Couple of thoughts on this. Partially rambling. Feel free to ramble along with.
If you've got a Sigil as a City of Doors, and you've got an Outlands with a bunch of gate-towns with portals leading to various afterlife-planes populated by gods, their favored dead, and their servants, then you have a big chunk of Planescape right there, in my opinion. Now, alignment appears to have bitten it in 4e, so arranging 16 planes in a neat circle may have to bite it as well. It doesn't have to -- whatever genius loci governs the Outlands may have a fetish for categorizing and dividing the various planes, demanding that various godly Domains stand in logical relation to one another. But this does lead to a couple of possibilities that we might be able to take advantage of.
1.) The Great Wheel stays the same. The Outlands, a plane of balance and opposites, arranges itself so that gates to planes of allied gods cluster closely together, and gates to planes of gods likely to come into conflict are kept as far apart as metaphysically feasible. This winds up with something much like the Great Wheel.
1a.) But it doesn't have to be exact! For example, it might be more of an Egg: the gates to Upper Planes would naturally cluster more closely together, and those to Lower Planes would repel each other almost as much as they repelled those to Upper Planes, leading to a wider spread. Roads and trade would be easier to maintain for Upper Planes, and in case of attack those gods could support each other more easily, while wider spacing between the Lower Planes makes it inconvenient to troop Blood War armies across the Outlands.
2.) We could rewrite it entirely. Perhaps the gate to Pandemonium must be found high in the jet stream, the tiny gate-town a crazy-quilt collection of flying carpets, floating rocks, and hot-air balloons chasing it around (and sometimes being outpaced by the gate, and having to dash after it). The gate to Limbo appears anywhere someone wants it to if they build an appropriate key, though you never know when and just have to wait and be ready for the opportunity. (Although maybe Limbo has been replaced entirely.) Farthest from the Spire is Faunel, which moves further out every time some idiot tries to pave a road to it. The gate to Mechanus never seems to change its position or distance from the Spire, and so Automata is taken as the "Prime Meridian" of the plane. Etc.

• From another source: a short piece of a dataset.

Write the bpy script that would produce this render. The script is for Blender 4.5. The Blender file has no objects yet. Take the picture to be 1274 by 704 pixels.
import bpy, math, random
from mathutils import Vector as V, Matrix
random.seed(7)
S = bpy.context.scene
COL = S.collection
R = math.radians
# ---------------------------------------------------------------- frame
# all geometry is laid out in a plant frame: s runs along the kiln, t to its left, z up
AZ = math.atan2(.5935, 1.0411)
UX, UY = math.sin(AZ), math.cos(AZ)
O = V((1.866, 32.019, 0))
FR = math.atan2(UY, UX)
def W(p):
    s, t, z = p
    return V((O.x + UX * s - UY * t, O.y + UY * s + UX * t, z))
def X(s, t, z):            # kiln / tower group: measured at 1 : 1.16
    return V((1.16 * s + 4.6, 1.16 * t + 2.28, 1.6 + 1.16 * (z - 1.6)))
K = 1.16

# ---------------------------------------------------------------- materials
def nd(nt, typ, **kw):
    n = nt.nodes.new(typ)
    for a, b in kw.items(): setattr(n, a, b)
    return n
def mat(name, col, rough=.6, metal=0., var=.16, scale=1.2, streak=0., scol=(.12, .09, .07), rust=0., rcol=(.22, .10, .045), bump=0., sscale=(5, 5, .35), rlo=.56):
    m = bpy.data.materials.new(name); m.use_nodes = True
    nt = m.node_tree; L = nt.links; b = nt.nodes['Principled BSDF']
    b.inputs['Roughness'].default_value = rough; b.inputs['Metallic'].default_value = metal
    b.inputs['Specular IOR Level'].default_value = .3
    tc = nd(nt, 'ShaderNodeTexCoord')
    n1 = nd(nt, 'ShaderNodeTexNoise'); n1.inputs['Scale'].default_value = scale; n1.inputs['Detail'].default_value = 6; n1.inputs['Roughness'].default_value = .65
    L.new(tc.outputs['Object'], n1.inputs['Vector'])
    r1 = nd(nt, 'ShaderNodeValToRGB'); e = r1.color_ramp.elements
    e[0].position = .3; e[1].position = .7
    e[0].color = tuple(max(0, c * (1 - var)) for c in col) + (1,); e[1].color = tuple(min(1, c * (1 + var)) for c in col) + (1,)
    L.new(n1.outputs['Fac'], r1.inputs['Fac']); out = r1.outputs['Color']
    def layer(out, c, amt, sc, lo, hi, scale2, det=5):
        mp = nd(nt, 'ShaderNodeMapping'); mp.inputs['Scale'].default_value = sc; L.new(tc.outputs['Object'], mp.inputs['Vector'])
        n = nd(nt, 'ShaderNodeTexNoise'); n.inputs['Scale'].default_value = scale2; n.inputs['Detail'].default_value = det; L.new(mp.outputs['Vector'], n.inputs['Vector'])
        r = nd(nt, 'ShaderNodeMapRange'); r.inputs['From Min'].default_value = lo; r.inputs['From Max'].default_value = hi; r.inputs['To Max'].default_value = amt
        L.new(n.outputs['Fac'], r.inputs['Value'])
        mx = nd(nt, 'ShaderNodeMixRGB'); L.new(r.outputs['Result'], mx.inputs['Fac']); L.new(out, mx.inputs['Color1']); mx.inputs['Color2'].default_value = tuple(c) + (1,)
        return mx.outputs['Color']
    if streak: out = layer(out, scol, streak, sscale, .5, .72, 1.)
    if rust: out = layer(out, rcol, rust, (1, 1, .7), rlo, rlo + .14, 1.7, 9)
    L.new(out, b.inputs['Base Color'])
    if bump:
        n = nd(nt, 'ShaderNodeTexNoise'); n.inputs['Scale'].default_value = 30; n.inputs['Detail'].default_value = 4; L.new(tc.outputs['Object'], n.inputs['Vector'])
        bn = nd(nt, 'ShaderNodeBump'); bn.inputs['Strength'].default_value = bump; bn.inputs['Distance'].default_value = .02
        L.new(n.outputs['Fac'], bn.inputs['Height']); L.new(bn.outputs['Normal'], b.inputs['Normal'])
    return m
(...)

2a.) And what do we do with "unaligned" anyway? Guess they show up at an appropriate god's Domain, or suitably comfortable plane.
3.) Maybe they shift around on occasion. For playability's sake, the Outlands needs to have some sort of predictable trade and travel routes, so that adventures can be planned there, but having a few different logics that shift at regular intervals makes a bit more of a balance between law and chaos. Perhaps every few months you have a short interval where Curst finds itself surrounded at three equidistant points by Excelsior, Automata, and Fortitude, while the citizens of Rigus and Glorium look forward to the rush of profits from arms sales during the days when those two towns are within a day's march of each other.
Something I suggested in another thread is giving the Outlands 30 rings rather than nine, and having them affect all class abilities equally rather than penalizing magical or divine spellcasters disproportionately.